El Solo

El Solo Photo


Embedded in the northern borderline between Argentina and Chile lies El Solo, also known as Cerro Solo,  a large startovolcano composed of nine eruptive centers.   Light-colored rhydodacitic pyroclastic-flow deposit lie atop the stratovolcano in the Ojos del Salado region.  A light blanket of snow caps the summit of El Solo as well.  It juts more than 6190 meters into the sky and is  the sight of major pyroclastic flows that flow into adjacent valleys as well as holocene eruptions.  It’s massive structure and beauty are emanate, however, its activity is virtually nonexistent.  It’s last recorded eruption is completely unknown and the stratovolcano remains positively quiescent.

Alexis Franklin

March 2, 2011


One Response to “El Solo”

  1. Alan Bates Says:

    Hi Alexis!

    Another new “face”. Another (to me) unknown volcano! Good to see another “unsafe” choice (safe choices to me are where access to information is widely available and the volcano changes frequently so always something to talk about). I find unsafe choices more interesting – 27 posts, one after the other on Mt Etna could get a bit much!

    A few points:

    * Beware the trimming of the photo.
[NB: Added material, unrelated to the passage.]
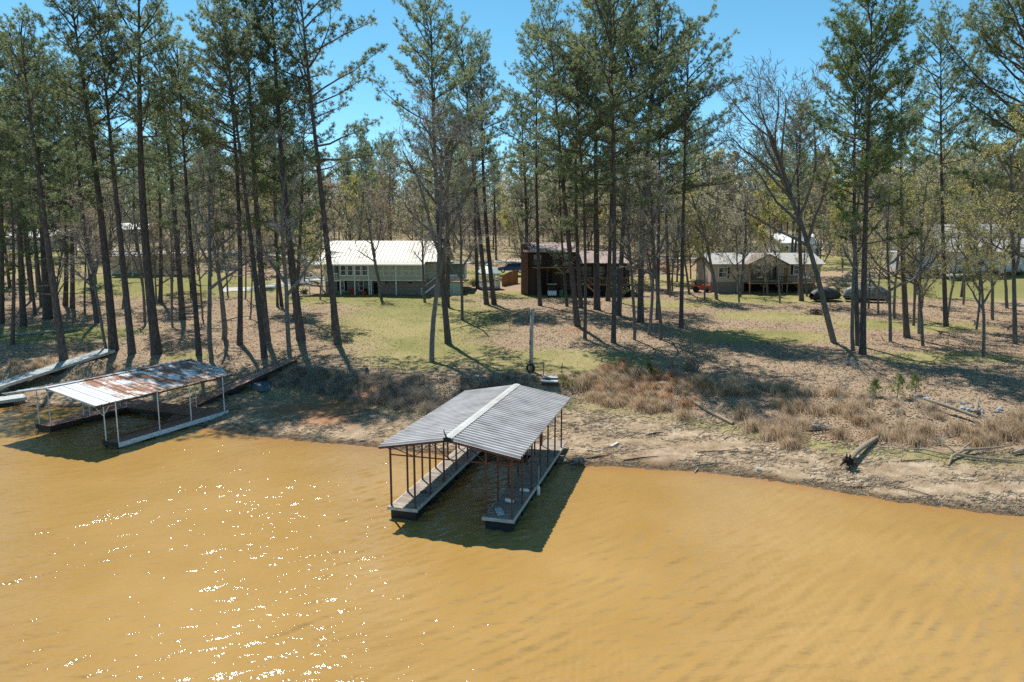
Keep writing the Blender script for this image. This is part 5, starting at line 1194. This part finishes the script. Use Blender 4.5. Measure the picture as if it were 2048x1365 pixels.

You lost the actual peak because it was on the RHS of the picture and the space you have given it is square. (You aren’t the first one, however, to have trimming problems!) It will be well worth having a word with someone about how to correct the problem. If not, tell the guy to move over and look from left to right. Then you can safely lose what would then be behind him! (/attempted humour!)

    * You fell into the trap with “it’s”. (You aren’t the first and you won’t be the last …) “It’s / it’s” is the shortened form of “it is”. You used “its” or “it’s” 3 times – one was correct. The possessive (belonging to it) is “its”. I know, I know, English is a crazy language! I’m an Englishman who has been using it for 60+ years …

    * Be careful with unusual words. “Emanate” is a verb: you are using it as an adverb. Maybe that is acceptable use in US English but it is defintely unusual. If you can, try to find common words and use them un-commonly well. Similarly with “positively quiescent”.

    I realise you are trying hard to make a frozen, dead volcano sound interesting but sometimes it’s best just to leave it simple.

    New people most times I look at this site – how many more?